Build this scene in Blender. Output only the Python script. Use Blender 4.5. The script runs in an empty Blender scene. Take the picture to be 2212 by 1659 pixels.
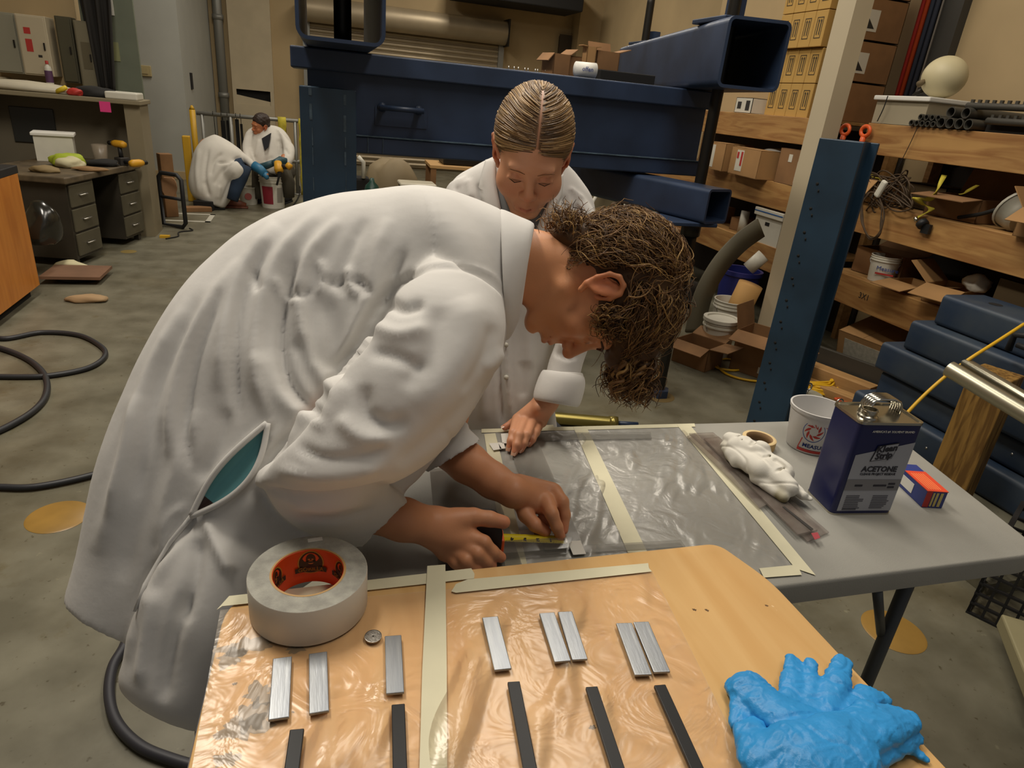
import bpy, bmesh, math, random
import numpy as np
from mathutils import Vector, Matrix
random.seed(7); np.random.seed(7)
S = bpy.context.scene
COL = S.collection
PI = math.pi
# ---------------------------------------------------------------- camera
PITCH, ROLL, YAW, EYE, FPX = 23.4, 5.6, 17.9, 1.43, 1417.0
def _basis():
    p, r, y = map(math.radians, (PITCH, ROLL, YAW))
    f = np.array([math.sin(y)*math.cos(p), math.cos(y)*math.cos(p), -math.sin(p)])
    r0 = np.array([math.cos(y), -math.sin(y), 0.0]); u0 = np.cross(r0, f)
    return math.cos(r)*r0+math.sin(r)*u0, -math.sin(r)*r0+math.cos(r)*u0, f
CR, CU, CF = _basis(); CC = np.array([0, 0, EYE])
cd = bpy.data.cameras.new('camera'); cam = bpy.data.objects.new('camera', cd); COL.objects.link(cam)
cd.sensor_width = 36.0; cd.lens = FPX/2212*36.0; cd.clip_start = .02; cd.clip_end = 100
m = Matrix(((CR[0], CU[0], -CF[0], 0), (CR[1], CU[1], -CF[1], 0), (CR[2], CU[2], -CF[2], EYE), (0, 0, 0, 1)))
cam.matrix_world = m
S.camera = cam
S.view_settings.view_transform = 'Standard'; S.view_settings.look = 'None'
S.view_settings.gamma = 1; S.view_settings.use_curve_mapping = False
S.view_settings.exposure = 0.0
def W(px, py, d=None, x=None, y=None, z=None):
    """world point seen at a place of the photograph, at a given camera depth or on a world plane"""
    r = CF+(px-1106)/FPX*CR-(py-829.5)/FPX*CU
    if d is not None: t = d
    elif x is not None: t = x/r[0]
    elif y is not None: t = y/r[1]
    else: t = (z-EYE)/r[2]
    return Vector(CC+r*t)
# ---------------------------------------------------------------- world and light
w = bpy.data.worlds.new('world'); S.world = w; w.use_nodes = True
bg = w.node_tree.nodes['Background']; bg.inputs[0].default_value = (.98, .96, .95, 1); bg.inputs[1].default_value = .13
def area(name, loc, size, power, col=(1.0, .92, .80), rot=(0, 0, 0)):
    l = bpy.data.lights.new(name, 'AREA'); l.shape = 'RECTANGLE'; l.size, l.size_y = size
    l.energy = power; l.color = col
    o = bpy.data.objects.new(name, l); o.location = loc; o.rotation_euler = rot; COL.objects.link(o); return o
area('ceiling_lamp', (-.9, 2.6, 4.3), (.5, 2.2), 120)
area('ceiling_lamp', (1.3, 3.0, 4.3), (.5, 2.2), 55)
area('ceiling_lamp', (1.3, .5, 4.3), (.5, 2.0), 40)
area('ceiling_lamp', (-.6, 8.0, 4.6), (.5, 2.4), 85)
area('ceiling_lamp', (2.6, 10.5, 4.6), (.5, 2.4), 95)
area('ceiling_lamp', (2.4, 5.4, 4.6), (.5, 2.4), 45)
# ---------------------------------------------------------------- materials
def lin(c):
    if isinstance(c, str): c = [int(c[i:i+2], 16)/255 for i in (0, 2, 4)]
    return tuple((v/12.92 if v <= .04045 else ((v+.055)/1.055)**2.4) for v in c)
MC = {}
def mat(name, col, rough=.6, metal=0, bump=0, bscale=200, var=0, vscale=6, col2=None, spec=.5, alpha=1, coat=0, sss=0, attr=None, vdetail=5, vlo=.35, vhi=.65, stretch=None, sheen=0, trans=0, bdist=.002):
    """procedural principled material: base colour broken up by noise, noise bump"""
    if name in MC: return MC[name]
    M = bpy.data.materials.new(name); M.use_nodes = True; nt = M.node_tree; N = nt.nodes; L = nt.links
    b = N['Principled BSDF']; c = lin(col)
    b.inputs['Base Color'].default_value = (*c, 1); b.inputs['Roughness'].default_value = rough
    b.inputs['Metallic'].default_value = metal; b.inputs['Specular IOR Level'].default_value = spec
    b.inputs['Alpha'].default_value = alpha; b.inputs['Coat Weight'].default_value = coat
    b.inputs['Sheen Weight'].default_value = sheen; b.inputs['Transmission Weight'].default_value = trans
    if sss: b.inputs['Subsurface Weight'].default_value = sss; b.inputs['Subsurface Radius'].default_value = (.02, .008, .004); b.inputs['Subsurface Scale'].default_value = .4
    tc = N.new('ShaderNodeTexCoord'); src = tc.outputs['Object']
    if stretch:
        mp = N.new('ShaderNodeMapping'); mp.inputs['Scale'].default_value = stretch; L.new(src, mp.inputs[0]); src = mp.outputs[0]
    base = None
    if attr:
        a = N.new('ShaderNodeAttribute'); a.attribute_name = attr; base = a.outputs['Color']; L.new(base, b.inputs['Base Color'])
    if var or col2:
        n = N.new('ShaderNodeTexNoise'); n.inputs['Scale'].default_value = vscale; n.inputs['Detail'].default_value = vdetail
        L.new(src, n.inputs['Vector'])
        r = N.new('ShaderNodeMapRange'); r.inputs[1].default_value = vlo; r.inputs[2].default_value = vhi; L.new(n.outputs[0], r.inputs[0])
        mx = N.new('ShaderNodeMix'); mx.data_type = 'RGBA'
        if base is not None:
            mx.blend_type = 'MULTIPLY'; L.new(base, mx.inputs[6]); k = 1-var; mx.inputs[7].default_value = (k, k, k, 1)
        else:
            c2 = lin(col2) if col2 else tuple(v*(1-var) for v in c)
            mx.inputs[6].default_value = (*c, 1); mx.inputs[7].default_value = (*c2, 1)
        L.new(r.outputs[0], mx.inputs[0]); L.new(mx.outputs[2], b.inputs['Base Color'])
    if bump:
        n = N.new('ShaderNodeTexNoise'); n.inputs['Scale'].default_value = bscale; n.inputs['Detail'].default_value = 4
        L.new(src, n.inputs['Vector'])
        bp = N.new('ShaderNodeBump'); bp.inputs['Strength'].default_value = bump; bp.inputs['Distance'].default_value = bdist
        L.new(n.outputs[0], bp.inputs['Height']); L.new(bp.outputs[0], b.inputs['Normal'])
    MC[name] = M; return M
def wood(name, c1, c2, scale=3, axis='X', rough=.55, stretch=(1, 12, 12), bump=.15, contrast=(.3, .7)):
    M = bpy.data.materials.new(name); M.use_nodes = True; nt = M.node_tree; N = nt.nodes; L = nt.links; b = N['Principled BSDF']
    tc = N.new('ShaderNodeTexCoord'); mp = N.new('ShaderNodeMapping'); mp.inputs['Scale'].default_value = stretch; L.new(tc.outputs['Object'], mp.inputs[0])
    n = N.new('ShaderNodeTexNoise'); n.inputs['Scale'].default_value = scale; n.inputs['Detail'].default_value = 8; n.inputs['Distortion'].default_value = 1.2; L.new(mp.outputs[0], n.inputs[0])
    r = N.new('ShaderNodeMapRange'); r.inputs[1].default_value, r.inputs[2].default_value = contrast; L.new(n.outputs[0], r.inputs[0])
    mx = N.new('ShaderNodeMix'); mx.data_type = 'RGBA'; mx.inputs[6].default_value = (*lin(c1), 1); mx.inputs[7].default_value = (*lin(c2), 1)
    L.new(r.outputs[0], mx.inputs[0])
    n2 = N.new('ShaderNodeTexNoise'); n2.inputs['Scale'].default_value = 2.5; n2.inputs['Detail'].default_value = 4; L.new(tc.outputs['Object'], n2.inputs[0])
    m2 = N.new('ShaderNodeMix'); m2.data_type = 'RGBA'; m2.blend_type = 'MULTIPLY'; m2.inputs[0].default_value = .5
    L.new(mx.outputs[2], m2.inputs[6]); cr = N.new('ShaderNodeMapRange'); cr.inputs[1].default_value = .3; cr.inputs[2].default_value = .7; cr.inputs[3].default_value = .75; cr.inputs[4].default_value = 1.1
    L.new(n2.outputs[0], cr.inputs[0]); L.new(cr.outputs[0], m2.inputs[7]); L.new(m2.outputs[2], b.inputs['Base Color'])
    b.inputs['Roughness'].default_value = rough
    bp = N.new('ShaderNodeBump'); bp.inputs['Strength'].default_value = bump; bp.inputs['Distance'].default_value = .002; L.new(n.outputs[0], bp.inputs['Height']); L.new(bp.outputs[0], b.inputs['Normal'])
    MC[name] = M; return M
# ---------------------------------------------------------------- mesh bag
class MB:
    def __init__(s): s.v = []; s.f = []; s.mi = []; s.sm = []
    def add(s, vs, fs, mi=0, smooth=False):
        o = len(s.v); s.v += [tuple(v) for v in vs]; s.f += [tuple(i+o for i in f) for f in fs]
        s.mi += [mi]*len(fs); s.sm += [smooth]*len(fs); return s
    def box(s, lo, hi, mi=0, M=None, bev=0):
        (a, b, c), (d, e, f) = lo, hi
        if a > d: a, d = d, a
        if b > e: b, e = e, b
        if c > f: c, f = f, c
        if bev:
            k = min(bev, (d-a)/2.01, (e-b)/2.01, (f-c)/2.01)
            bm = bmesh.new(); bmesh.ops.create_cube(bm, size=1)
            for v in bm.verts: v.co = ((a+d)/2+v.co.x*(d-a), (b+e)/2+v.co.y*(e-b), (c+f)/2+v.co.z*(f-c))
            bmesh.ops.bevel(bm, geom=bm.edges[:], offset=k, segments=2, profile=.5, affect='EDGES')
            vs = [v.co.copy() for v in bm.verts]; fs = [[v.index for v in q.verts] for q in bm.faces]; bm.free()
        else:
            vs = [Vector(p) for p in ((a,b,c),(d,b,c),(d,e,c),(a,e,c),(a,b,f),(d,b,f),(d,e,f),(a,e,f))]
            fs = [(0,3,2,1),(4,5,6,7),(0,1,5,4),(1,2,6,5),(2,3,7,6),(3,0,4,7)]
        if M: vs = [M @ v for v in vs]
        return s.add(vs, fs, mi)
    def prism(s, poly, z0, z1, mi=0, M=None):
        n = len(poly); vs = [Vector((x, y, z0)) for x, y in poly]+[Vector((x, y, z1)) for x, y in poly]
        if M: vs = [M @ v for v in vs]
        fs = [tuple(range(n-1, -1, -1)), tuple(range(n, 2*n))]+[(i, (i+1) % n, n+(i+1) % n, n+i) for i in range(n)]
        return s.add(vs, fs, mi)
    def tube(s, pts, r, n=8, mi=0, caps=True, closed=False, smooth=True, flat=1.0):
        pts = [Vector(p) for p in pts]; k = len(pts)
        rs = r if hasattr(r, '__len__') else [r]*k
        up = None; vs = []
        for i in range(k):
            t = (pts[(i+1) % k]-pts[i-1]) if closed else (pts[min(i+1, k-1)]-pts[max(i-1, 0)])
            if t.length < 1e-9: t = Vector((0, 0, 1))
            t.normalize()
            if up is None:
                up = Vector((0, 0, 1)) if abs(t.z) < .9 else Vector((1, 0, 0))
            u = up-t*up.dot(t)
            if u.length < 1e-6: u = t.orthogonal()
            u.normalize(); up = u; v = t.cross(u)
            for j in range(n):
                a = 2*PI*j/n+PI/n; vs.append(pts[i]+(u*math.sin(a)*flat+v*math.cos(a))*rs[i])
        fs = []
        for i in range(k if closed else k-1):
            for j in range(n):
                a = i*n+j; b = i*n+(j+1) % n; c = ((i+1) % k)*n+(j+1) % n; d = ((i+1) % k)*n+j; fs.append((a, b, c, d))
        if caps and not closed: fs += [tuple(range(n-1, -1, -1)), tuple((k-1)*n+j for j in range(n))]
        return s.add(vs, fs, mi, smooth)
    def lathe(s, prof, c=(0, 0, 0), n=24, mi=0, M=None, smooth=True, a0=0, a1=2*PI):
        full = abs(a1-a0-2*PI) < 1e-6; k = n if full else n+1; vs = []
        for r, z in prof:
            for j in range(k):
                a = a0+(a1-a0)*j/n; vs.append(Vector((c[0]+r*math.cos(a), c[1]+r*math.sin(a), c[2]+z)))
        if M: vs = [M @ v for v in vs]
        fs = []
        for i in range(len(prof)-1):
            for j in range(n):
                a = i*k+j; b = i*k+(j+1) % k; fs.append((a, b, b+k, a+k))
        return s.add(vs, fs, mi, smooth)
    def quad(s, a, b, c, d, mi=0): return s.add([a, b, c, d], [(0, 1, 2, 3)], mi)
    def build(s, name, mats, parent=None, origin=None):
        me = bpy.data.meshes.new(name)
        if not isinstance(mats, (list, tuple)): mats = [mats]
        vs = s.v
        if origin is not None:
            vs = [(v[0]-origin[0], v[1]-origin[1], v[2]-origin[2]) for v in vs]
        me.from_pydata(vs, [], s.f)
        for m_ in mats: me.materials.append(m_)
        me.polygons.foreach_set('material_index', s.mi); me.polygons.foreach_set('use_smooth', s.sm)
        me.update()
        o = bpy.data.objects.new(name, me); COL.objects.link(o)
        if origin is not None: o.location = origin
        if parent is not None: o.parent = parent
        return o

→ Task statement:
Find every line that has "scene" in it, then return those lines.

→ Solution to this problem:
Build this scene in Blender. Output only the Python script. Use Blender 4.5. The script runs in an empty Blender scene. Take the picture to be 2212 by 1659 pixels.
S = bpy.context.scene